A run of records
——————————

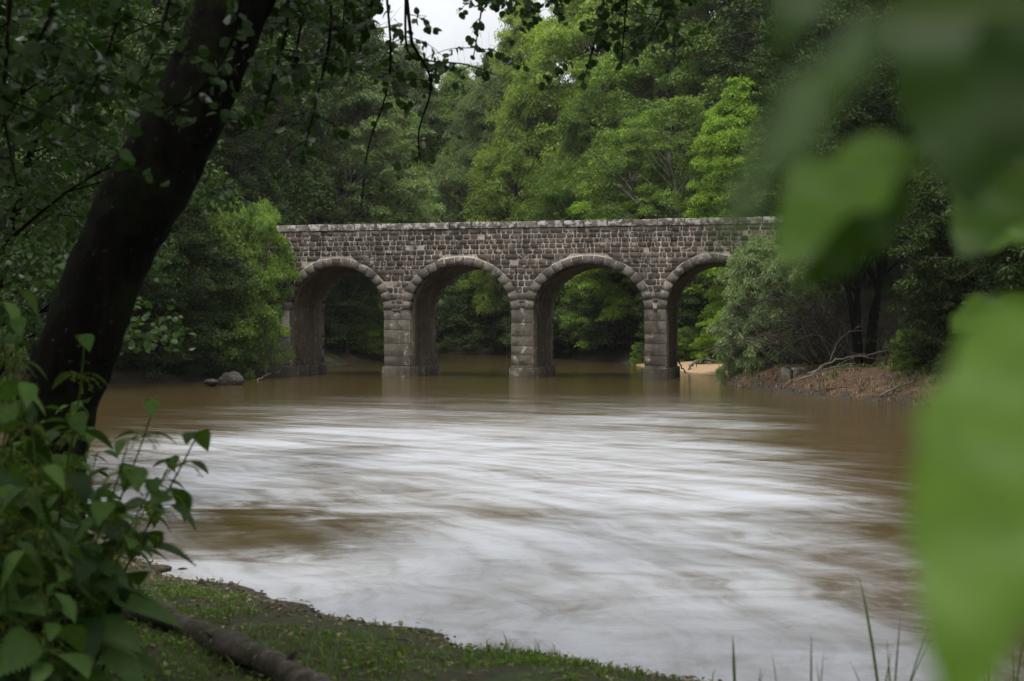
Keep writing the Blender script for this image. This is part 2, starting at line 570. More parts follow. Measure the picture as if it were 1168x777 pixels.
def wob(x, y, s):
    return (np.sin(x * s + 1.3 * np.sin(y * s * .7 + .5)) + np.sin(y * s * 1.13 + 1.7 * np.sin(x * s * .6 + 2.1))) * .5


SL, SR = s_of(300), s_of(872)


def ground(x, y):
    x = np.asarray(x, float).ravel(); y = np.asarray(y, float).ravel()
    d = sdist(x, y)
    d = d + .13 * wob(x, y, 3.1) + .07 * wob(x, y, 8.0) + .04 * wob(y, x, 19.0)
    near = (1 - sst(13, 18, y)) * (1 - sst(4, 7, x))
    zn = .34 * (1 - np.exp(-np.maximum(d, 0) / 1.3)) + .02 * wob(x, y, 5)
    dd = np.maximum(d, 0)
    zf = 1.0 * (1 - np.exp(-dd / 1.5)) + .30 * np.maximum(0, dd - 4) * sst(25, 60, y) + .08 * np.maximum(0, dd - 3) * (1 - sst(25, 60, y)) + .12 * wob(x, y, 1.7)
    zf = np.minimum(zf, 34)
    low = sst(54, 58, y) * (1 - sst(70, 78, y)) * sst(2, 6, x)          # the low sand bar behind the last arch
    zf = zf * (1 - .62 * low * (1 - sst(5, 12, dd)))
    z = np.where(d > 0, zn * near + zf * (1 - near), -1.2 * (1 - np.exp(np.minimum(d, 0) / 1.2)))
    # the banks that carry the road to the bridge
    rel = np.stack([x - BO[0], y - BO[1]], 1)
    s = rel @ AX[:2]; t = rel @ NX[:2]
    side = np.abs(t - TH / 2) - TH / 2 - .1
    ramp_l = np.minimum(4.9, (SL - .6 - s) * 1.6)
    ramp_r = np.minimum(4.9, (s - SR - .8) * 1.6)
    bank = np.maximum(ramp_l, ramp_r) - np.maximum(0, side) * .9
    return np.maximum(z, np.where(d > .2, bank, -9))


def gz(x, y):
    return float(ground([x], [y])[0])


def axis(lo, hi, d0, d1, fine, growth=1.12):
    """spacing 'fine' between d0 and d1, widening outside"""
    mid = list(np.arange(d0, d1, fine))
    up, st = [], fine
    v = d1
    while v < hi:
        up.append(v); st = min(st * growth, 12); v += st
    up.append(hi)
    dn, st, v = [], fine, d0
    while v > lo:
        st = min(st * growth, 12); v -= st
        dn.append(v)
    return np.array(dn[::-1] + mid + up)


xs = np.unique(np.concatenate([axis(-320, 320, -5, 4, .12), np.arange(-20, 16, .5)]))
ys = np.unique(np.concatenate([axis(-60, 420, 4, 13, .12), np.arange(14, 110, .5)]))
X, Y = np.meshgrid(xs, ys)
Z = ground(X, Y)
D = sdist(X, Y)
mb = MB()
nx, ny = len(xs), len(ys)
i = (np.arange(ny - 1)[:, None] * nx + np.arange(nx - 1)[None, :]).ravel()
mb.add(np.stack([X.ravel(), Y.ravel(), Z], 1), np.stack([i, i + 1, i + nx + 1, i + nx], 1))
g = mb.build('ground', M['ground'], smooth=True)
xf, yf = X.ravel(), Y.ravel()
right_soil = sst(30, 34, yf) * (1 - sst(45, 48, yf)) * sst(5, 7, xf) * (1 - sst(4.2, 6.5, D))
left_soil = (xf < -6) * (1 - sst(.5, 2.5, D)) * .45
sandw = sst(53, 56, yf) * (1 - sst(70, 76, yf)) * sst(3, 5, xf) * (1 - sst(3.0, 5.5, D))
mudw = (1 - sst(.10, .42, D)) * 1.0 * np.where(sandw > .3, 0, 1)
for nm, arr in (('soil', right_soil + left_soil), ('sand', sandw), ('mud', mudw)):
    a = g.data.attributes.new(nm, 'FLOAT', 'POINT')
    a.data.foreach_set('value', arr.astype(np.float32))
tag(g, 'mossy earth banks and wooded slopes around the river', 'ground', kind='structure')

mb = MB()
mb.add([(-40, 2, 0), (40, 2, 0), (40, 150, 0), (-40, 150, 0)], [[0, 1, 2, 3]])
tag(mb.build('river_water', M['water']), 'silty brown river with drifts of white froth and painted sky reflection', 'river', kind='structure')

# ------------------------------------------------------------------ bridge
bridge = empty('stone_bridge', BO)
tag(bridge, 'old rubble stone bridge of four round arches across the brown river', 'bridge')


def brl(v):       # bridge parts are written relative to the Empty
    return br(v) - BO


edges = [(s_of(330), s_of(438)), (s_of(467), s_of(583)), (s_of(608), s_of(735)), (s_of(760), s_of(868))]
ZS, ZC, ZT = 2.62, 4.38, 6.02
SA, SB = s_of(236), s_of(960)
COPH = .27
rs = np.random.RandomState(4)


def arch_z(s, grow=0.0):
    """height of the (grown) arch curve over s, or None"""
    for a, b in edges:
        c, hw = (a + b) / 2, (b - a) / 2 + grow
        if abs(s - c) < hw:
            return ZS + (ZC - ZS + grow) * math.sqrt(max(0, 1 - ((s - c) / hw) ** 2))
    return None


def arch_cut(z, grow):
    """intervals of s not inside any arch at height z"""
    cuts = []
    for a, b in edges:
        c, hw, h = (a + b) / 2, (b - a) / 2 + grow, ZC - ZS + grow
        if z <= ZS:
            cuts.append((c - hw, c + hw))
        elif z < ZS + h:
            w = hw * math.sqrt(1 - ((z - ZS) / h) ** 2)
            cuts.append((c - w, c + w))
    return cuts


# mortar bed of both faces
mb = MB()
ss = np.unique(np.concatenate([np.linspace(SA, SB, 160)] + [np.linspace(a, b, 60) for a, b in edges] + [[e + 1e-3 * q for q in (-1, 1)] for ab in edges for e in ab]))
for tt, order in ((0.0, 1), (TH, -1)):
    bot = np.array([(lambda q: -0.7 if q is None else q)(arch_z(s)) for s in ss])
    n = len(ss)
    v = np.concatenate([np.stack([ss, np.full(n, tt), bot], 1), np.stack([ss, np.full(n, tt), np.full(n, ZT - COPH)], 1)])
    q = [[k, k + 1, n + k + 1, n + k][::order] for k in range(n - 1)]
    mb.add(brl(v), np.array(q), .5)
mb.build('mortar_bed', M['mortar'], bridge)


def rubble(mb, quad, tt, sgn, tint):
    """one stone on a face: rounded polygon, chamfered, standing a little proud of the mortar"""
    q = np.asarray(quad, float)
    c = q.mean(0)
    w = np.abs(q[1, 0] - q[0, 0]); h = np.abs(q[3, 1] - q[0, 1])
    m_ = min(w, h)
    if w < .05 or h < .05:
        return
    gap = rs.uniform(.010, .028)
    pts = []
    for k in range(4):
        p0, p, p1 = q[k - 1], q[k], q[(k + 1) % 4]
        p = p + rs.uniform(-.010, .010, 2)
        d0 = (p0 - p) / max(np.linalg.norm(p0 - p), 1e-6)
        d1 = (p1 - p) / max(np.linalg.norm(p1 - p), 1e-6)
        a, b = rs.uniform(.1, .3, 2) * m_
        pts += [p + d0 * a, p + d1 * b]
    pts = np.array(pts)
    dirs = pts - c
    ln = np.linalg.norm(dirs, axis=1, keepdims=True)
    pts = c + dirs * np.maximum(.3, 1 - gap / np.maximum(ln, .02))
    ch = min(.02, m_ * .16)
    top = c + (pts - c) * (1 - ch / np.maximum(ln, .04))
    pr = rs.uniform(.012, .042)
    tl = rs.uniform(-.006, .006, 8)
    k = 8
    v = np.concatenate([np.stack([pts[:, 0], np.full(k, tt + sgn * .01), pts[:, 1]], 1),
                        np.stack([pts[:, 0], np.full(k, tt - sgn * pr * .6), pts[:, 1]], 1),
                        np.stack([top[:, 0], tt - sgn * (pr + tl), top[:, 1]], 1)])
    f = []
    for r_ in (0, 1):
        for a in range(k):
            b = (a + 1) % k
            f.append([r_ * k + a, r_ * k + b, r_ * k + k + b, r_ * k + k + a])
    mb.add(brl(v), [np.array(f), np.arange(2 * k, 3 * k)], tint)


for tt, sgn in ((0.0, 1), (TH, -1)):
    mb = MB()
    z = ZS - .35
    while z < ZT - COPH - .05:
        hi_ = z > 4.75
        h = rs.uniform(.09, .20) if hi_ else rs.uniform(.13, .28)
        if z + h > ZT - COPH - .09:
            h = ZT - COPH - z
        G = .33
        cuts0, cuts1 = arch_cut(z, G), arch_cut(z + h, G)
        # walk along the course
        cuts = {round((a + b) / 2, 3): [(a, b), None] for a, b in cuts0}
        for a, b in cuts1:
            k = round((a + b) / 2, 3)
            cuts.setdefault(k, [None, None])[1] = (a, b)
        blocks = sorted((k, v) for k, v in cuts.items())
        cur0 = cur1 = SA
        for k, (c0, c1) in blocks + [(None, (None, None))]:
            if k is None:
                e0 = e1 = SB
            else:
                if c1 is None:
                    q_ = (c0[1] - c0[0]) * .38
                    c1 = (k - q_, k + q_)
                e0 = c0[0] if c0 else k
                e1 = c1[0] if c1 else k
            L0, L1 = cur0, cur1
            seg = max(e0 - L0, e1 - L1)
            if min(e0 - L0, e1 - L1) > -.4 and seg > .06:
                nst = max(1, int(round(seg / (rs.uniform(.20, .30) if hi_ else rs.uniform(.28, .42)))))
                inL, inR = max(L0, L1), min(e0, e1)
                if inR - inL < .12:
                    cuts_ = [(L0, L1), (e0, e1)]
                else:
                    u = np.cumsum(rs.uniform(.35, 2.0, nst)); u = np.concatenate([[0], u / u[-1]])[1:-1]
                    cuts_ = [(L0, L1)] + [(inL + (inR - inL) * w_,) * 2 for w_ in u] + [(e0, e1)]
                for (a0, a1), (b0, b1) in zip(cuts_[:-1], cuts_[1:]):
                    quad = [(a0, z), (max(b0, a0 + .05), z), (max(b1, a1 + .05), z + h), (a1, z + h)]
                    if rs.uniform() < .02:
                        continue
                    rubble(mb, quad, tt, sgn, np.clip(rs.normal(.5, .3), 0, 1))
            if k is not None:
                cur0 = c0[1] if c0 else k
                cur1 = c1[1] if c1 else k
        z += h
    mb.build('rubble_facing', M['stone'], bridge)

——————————

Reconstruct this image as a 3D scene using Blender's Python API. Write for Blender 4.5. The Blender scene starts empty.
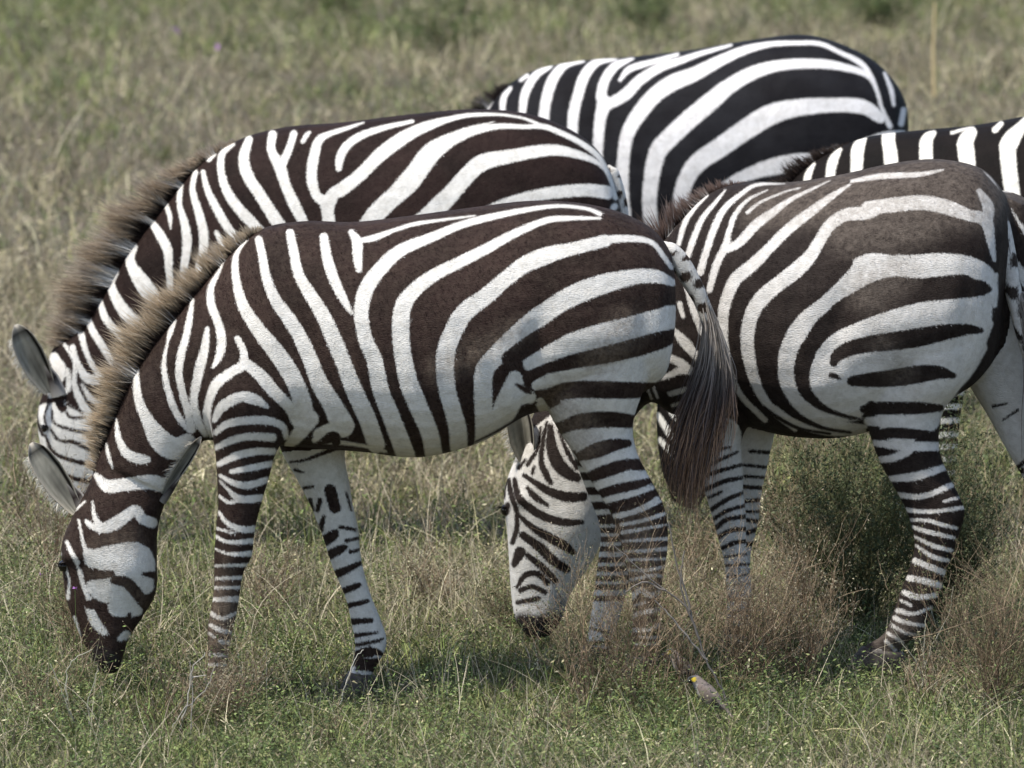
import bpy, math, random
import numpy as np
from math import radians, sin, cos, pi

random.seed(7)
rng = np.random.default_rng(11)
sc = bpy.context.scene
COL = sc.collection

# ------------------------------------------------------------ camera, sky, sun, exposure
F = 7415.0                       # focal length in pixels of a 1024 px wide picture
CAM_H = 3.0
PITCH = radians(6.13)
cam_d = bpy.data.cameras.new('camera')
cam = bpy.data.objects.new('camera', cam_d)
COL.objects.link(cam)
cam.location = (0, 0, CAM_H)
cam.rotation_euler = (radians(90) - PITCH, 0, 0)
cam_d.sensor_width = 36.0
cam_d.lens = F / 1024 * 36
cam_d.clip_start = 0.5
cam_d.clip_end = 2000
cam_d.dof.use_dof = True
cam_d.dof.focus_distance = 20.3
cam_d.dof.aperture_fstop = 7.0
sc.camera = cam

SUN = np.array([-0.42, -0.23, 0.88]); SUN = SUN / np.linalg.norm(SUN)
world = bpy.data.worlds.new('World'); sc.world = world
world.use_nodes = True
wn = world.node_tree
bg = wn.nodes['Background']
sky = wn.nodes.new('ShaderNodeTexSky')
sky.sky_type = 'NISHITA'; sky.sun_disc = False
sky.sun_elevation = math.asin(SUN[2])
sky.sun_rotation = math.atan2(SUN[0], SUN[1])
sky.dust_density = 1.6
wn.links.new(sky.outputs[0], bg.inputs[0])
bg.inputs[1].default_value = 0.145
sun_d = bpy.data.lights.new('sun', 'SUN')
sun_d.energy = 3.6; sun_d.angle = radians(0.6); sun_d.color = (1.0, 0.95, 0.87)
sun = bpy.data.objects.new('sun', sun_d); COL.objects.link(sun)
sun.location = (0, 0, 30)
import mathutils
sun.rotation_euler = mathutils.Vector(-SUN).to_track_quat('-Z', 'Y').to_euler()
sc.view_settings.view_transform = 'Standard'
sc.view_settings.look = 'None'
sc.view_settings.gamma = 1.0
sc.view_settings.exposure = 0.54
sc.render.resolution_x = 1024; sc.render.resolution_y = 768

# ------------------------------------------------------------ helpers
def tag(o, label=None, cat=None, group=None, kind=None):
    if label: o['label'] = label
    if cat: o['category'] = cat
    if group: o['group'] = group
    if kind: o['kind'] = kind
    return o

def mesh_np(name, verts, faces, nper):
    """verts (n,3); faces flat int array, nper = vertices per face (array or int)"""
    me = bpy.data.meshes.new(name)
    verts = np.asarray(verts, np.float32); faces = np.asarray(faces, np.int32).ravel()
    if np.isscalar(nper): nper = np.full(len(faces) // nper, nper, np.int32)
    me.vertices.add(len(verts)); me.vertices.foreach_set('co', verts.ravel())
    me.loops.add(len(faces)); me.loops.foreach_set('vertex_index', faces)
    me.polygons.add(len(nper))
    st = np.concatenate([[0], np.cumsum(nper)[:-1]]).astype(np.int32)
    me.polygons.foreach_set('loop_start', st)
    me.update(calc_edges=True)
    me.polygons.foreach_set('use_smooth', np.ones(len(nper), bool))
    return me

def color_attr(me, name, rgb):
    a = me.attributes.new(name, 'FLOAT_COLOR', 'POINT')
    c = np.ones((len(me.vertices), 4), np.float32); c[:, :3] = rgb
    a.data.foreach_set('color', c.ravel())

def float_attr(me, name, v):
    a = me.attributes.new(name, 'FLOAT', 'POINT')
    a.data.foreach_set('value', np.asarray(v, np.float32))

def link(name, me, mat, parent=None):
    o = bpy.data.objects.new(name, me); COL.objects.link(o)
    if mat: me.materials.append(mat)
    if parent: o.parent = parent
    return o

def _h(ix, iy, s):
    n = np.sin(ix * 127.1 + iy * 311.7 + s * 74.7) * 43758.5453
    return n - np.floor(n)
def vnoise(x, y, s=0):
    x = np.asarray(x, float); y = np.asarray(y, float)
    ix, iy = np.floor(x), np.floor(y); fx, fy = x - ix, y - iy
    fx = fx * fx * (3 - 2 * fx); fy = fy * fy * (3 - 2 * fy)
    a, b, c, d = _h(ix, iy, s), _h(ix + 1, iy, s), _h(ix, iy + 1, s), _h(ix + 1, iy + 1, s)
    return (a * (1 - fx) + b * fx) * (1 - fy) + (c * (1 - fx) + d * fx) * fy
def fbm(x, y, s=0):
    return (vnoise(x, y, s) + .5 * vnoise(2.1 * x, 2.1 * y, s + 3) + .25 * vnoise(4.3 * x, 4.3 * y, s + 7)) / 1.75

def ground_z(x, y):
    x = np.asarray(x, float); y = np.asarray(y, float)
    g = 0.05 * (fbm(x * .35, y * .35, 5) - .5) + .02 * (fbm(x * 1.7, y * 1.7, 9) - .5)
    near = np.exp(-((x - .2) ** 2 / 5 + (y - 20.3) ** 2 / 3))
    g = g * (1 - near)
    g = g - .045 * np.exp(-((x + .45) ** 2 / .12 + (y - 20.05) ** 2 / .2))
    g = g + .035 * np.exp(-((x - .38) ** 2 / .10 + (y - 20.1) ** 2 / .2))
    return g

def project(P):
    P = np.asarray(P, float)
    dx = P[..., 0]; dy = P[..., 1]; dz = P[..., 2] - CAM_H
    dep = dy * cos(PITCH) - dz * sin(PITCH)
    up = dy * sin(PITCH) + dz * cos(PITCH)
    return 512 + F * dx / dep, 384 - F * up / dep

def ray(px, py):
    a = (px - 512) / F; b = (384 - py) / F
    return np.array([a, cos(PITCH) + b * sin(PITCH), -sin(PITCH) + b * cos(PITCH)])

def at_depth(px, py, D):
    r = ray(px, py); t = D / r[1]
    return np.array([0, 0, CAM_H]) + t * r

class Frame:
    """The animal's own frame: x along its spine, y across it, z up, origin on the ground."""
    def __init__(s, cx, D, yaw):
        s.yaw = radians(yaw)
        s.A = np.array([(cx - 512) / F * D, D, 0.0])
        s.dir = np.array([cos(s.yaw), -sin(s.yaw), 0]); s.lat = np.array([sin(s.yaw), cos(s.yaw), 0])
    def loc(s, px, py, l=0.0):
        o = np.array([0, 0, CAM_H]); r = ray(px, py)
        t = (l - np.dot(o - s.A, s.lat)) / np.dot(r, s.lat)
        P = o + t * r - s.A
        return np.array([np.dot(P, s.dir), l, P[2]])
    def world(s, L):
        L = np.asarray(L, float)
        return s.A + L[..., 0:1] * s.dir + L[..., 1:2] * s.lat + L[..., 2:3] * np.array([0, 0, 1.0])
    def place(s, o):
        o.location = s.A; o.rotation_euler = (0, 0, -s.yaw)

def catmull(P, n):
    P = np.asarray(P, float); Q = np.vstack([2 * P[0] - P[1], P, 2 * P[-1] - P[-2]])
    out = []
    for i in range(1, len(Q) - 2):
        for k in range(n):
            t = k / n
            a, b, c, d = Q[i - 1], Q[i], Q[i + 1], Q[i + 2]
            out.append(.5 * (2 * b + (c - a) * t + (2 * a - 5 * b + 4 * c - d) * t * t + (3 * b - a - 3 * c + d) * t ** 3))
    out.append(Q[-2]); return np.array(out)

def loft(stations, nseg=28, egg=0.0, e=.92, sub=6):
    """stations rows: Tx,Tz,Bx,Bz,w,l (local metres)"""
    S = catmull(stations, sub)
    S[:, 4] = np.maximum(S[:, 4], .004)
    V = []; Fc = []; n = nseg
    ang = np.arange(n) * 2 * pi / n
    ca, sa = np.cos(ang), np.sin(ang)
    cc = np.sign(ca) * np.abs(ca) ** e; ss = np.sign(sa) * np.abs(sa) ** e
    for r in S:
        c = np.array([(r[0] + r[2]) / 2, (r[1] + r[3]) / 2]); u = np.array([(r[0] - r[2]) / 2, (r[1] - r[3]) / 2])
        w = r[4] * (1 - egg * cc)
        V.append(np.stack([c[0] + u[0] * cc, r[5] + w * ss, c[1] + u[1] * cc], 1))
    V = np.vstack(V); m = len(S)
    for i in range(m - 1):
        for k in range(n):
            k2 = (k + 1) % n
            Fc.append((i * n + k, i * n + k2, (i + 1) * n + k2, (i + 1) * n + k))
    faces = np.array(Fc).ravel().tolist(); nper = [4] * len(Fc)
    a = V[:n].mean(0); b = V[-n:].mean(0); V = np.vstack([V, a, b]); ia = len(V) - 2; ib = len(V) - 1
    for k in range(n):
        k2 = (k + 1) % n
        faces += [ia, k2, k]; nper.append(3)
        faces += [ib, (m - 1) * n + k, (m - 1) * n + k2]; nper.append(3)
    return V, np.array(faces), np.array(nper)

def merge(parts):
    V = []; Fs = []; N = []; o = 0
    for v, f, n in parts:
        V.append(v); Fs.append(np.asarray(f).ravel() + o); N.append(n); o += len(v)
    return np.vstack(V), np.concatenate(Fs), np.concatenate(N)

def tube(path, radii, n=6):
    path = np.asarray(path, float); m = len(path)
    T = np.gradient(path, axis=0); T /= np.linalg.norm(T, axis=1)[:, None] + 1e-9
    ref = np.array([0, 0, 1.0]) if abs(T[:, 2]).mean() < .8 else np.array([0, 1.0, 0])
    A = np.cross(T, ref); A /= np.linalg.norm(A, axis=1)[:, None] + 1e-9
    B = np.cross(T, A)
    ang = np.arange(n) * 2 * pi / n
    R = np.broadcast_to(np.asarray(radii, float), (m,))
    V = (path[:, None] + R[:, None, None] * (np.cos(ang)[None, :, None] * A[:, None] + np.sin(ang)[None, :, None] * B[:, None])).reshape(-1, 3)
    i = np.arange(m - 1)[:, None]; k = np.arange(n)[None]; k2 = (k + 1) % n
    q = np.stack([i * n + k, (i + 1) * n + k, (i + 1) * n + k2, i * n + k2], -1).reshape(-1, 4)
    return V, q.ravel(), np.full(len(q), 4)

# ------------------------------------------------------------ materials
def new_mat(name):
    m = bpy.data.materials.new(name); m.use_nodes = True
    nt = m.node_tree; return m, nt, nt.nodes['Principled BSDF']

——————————

> [INSTRUCTIONS FOR THE TASK]
Exactly the lines from the line containing "Keep writing the" to the line containing "SL, SR = s_of(300), s_of(872)", both included, are to be set down; no other line belongs in the answer.

> [RESULT OF THE TASK]
Keep writing the Blender script for this image. This is part 2, starting at line 570. More parts follow. Measure the picture as if it were 1168x777 pixels.
def wob(x, y, s):
    return (np.sin(x * s + 1.3 * np.sin(y * s * .7 + .5)) + np.sin(y * s * 1.13 + 1.7 * np.sin(x * s * .6 + 2.1))) * .5


SL, SR = s_of(300), s_of(872)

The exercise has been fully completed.